I think the fact that filler words are so common and so natural, especially for younger speakers, is evidence that it has some kind of utility. I also am irritated by overuse of them, but I suspect that aversion to filler words is learned. You probably didn’t start disliking them (or perhaps even noticing them) until you heard someone pointing them out or objecting to them for the first time.

Classic Turkish joke on the Americans… the standard American filler “Um” is nice rude Turkish slang for the female genitalia. When I was learning the language, I couldn’t figure out why my host family was breaking on the floor in giggles for weeks with my drawn out “Ummms” while I searching for the right word… until I was mortified to learn it from their (very cute) 19-year old daughter who took pity on me.

(Yes I’ve confirmed this with other Americans who got caught this way!)

I used to see this all over the place on the internet, usually posted by American women: “And then, wah-lah, you’ve got your (insert whatever here)”. It took me forever to figure out this wasn’t some American saying, but instead that it was what they thought “voila” was.

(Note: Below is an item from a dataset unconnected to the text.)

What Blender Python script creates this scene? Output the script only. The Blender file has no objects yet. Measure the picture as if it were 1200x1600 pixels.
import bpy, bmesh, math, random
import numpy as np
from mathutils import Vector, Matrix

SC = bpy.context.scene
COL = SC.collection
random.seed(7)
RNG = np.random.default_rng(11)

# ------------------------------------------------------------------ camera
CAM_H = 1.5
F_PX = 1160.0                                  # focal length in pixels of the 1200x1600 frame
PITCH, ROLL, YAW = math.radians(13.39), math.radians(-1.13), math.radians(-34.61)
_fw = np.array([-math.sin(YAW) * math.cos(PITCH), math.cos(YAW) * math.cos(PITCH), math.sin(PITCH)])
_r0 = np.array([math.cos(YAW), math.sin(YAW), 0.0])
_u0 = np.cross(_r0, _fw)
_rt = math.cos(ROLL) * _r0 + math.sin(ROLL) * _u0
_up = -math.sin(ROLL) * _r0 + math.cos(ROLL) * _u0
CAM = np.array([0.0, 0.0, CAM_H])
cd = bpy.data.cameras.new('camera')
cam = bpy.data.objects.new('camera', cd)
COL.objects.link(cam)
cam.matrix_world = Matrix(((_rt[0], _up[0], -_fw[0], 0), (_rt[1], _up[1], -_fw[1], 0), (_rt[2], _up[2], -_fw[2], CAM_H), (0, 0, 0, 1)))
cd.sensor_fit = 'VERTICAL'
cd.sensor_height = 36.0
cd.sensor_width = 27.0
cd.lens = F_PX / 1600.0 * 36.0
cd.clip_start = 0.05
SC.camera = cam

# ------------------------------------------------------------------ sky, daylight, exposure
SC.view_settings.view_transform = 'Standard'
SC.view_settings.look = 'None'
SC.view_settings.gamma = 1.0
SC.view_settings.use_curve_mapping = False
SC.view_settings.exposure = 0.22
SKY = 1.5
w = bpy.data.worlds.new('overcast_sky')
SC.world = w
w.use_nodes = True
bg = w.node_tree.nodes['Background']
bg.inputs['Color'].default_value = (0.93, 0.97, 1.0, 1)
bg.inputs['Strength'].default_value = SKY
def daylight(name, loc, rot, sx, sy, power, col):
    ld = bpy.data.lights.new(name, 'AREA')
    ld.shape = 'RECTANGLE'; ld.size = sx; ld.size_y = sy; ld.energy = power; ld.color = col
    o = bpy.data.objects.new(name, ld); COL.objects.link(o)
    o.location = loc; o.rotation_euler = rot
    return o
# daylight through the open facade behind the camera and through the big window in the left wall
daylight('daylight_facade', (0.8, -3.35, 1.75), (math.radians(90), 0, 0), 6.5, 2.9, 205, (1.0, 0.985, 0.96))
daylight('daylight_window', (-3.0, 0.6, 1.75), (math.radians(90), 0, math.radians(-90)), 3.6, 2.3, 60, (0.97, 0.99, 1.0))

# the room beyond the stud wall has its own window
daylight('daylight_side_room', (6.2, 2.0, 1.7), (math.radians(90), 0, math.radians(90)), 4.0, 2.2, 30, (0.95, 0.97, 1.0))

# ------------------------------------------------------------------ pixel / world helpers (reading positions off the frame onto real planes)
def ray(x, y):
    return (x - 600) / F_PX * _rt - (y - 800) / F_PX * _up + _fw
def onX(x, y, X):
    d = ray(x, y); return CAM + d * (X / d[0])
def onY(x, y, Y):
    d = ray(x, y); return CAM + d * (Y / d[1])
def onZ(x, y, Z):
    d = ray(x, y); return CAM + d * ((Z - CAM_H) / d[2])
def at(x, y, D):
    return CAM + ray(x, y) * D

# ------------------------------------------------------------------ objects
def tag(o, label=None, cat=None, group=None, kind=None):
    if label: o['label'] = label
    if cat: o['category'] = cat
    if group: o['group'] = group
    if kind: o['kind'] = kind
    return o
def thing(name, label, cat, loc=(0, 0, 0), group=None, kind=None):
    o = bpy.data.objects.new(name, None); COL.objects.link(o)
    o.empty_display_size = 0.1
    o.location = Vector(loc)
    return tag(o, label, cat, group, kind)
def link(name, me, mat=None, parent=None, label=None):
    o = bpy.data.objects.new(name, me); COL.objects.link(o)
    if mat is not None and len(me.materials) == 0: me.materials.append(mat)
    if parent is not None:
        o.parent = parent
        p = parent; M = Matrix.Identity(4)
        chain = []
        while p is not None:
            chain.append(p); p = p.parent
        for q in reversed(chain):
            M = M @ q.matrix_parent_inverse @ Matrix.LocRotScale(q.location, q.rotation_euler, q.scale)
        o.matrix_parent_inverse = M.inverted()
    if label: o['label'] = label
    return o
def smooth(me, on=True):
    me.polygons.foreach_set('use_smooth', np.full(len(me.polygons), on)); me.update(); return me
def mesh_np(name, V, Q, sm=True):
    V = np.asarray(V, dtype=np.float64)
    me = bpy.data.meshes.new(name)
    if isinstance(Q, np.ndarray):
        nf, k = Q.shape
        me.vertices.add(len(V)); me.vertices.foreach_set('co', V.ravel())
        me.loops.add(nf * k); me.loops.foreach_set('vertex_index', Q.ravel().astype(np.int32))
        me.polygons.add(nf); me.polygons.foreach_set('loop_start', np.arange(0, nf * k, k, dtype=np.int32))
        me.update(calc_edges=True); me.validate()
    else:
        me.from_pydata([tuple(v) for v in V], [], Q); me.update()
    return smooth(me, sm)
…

Bulgarians say “ami” as filler. It doesn’t really mean anything, though - it’s usually translated as “well”. It is pretty funny when Bulgarians speaking English replace anyplace they’d say “ami” with “well”, though. You get sentences like “you have to tell the students that well that kind of behavior is not well acceptable”.

Or if you watch a lot of non-dubbed anime.

English speaker + Anime = sound like a schoolgirl.

Pidgin Smurf: “Hoo, da da kine wen smurf da cah! You nevah see one more bus’ up BMW! Thank Smurf fo da guardrail!”
oh lord.

I spent two years in France 40 years ago and noticed les jeunes saying tu sais (ya know) as fillers.